IDEALISM AND REALISM.
We have now reached a point of divergence in the development of philosophy. Descartes had affirmed and attempted to mediate the opposition, between thought and being, mind and matter. This mediation, however, was hardly successful, for the two sides of the opposition he had fixed in their widest separation, when he posited them as two substances or powers, which reciprocally negated each other. The followers of Descartes sought a more satisfactory mediation, but the theories to which they saw themselves driven, only indicated the more clearly that the whole premise from which they started must be given up. At length Spinoza abandoned the false notion, and took away its substantiality from each of the two opposed principles. Mind and matter, thought and extension, are now one in the infinite substance.
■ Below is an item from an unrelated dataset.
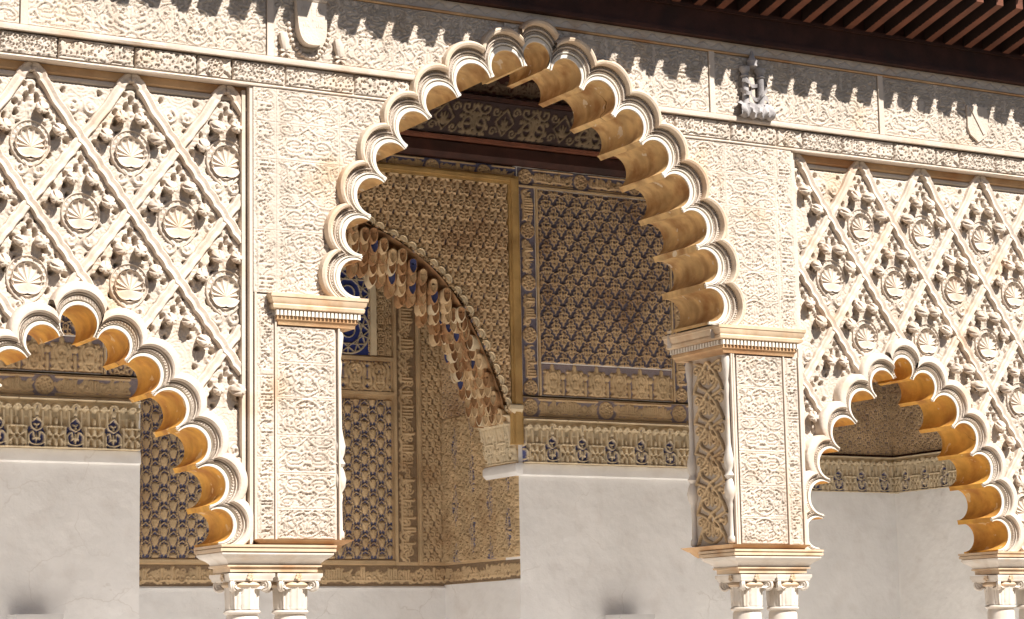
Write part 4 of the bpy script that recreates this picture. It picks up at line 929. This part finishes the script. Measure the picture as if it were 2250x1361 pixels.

Yet they are not one in themselves, which would be the only true unity of the two. That they are one in the substance is of little avail, since they are indifferent to the substance, and are not immanent distinctions in it. Thus even with Spinoza the two remain strictly separate. The ground of this isolation we find in the fact that Spinoza himself did not sufficiently renounce the Cartesian notion, and thus could not escape the Cartesian dualism. With him, as with Descartes, thought is only thought, and extension only extension, and in such an apprehension of the two, the one necessarily excludes the other. If we would find an inner mediation for the two, we must cease to abstract every thing essential from each. The opposite sides must be mediated even in their strictest opposition. To do this, two ways alone were possible. A position could be taken either on the material or on the ideal side, and the attempt made to explain the ideal under the material, or the material under the ideal, comprehending one through the other. Both these attempts were in fact made, and at about the same time. The two parallel courses of a one-sided idealism, and a one-sided realism (Empiricism, Sensualism, Materialism), now begin their development.